The debate on endowment investing has been enlivened by the publication in February of the 50th NACUBO Endowment Study. In general, the nearly 700 endowments surveyed in the report hold less fixed income than I would imagine for a typical ‘balanced’ investor, more ‘foreign’ equities than US (this might explain some underperformance), and nearly 50% alternative assets (including a large slug of hedge funds).

Interestingly from the point of Keynes’ active management stance, nearly 50% of US endowments ‘outsourced’ their investment office function. Reflecting this, allocations to private equity, returns and return distribution tend to be better in the larger endowments that have well-equipped investment teams.

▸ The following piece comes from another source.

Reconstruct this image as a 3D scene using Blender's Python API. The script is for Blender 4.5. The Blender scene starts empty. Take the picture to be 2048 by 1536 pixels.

In turn this reflects the reality that private equity and venture are two of the asset classes (unlike equity and bond funds) where returns are highly dispersed (i.e. there is a large difference between the best and worst performing funds). As such, finding the best performing funds and gaining access to them has a cost in terms of investment research resources. To this end, I wonder if many universities have really been following the ‘endowment’ model as pioneered by Keynes and Swensen.

Indeed, one of the secrets of the performance of the Yale and Harvard models is that they have very good networks of alumni in the private investment industry, who willingly proffered the best advice and access to their alma mater.

Supporting this theory, Keynes had a similar network of former students around the world (notably in Africa – think mining stocks and commodities) who offered him advice, information and investment opportunities and he also had access to relatively sophisticated telegram technology, so that in some cases he had access to market moving information before others. Further, Keynes was unlike many investors today in that his colleagues at King’s had great faith in him and gave him enormous freedom to pursue his own investment style.

This ‘freedom’ has been all but quashed by benchmarking and technology in public markets (i.e. equity and bond funds) but still exits in private markets – the trick is to find the Keynes like managers.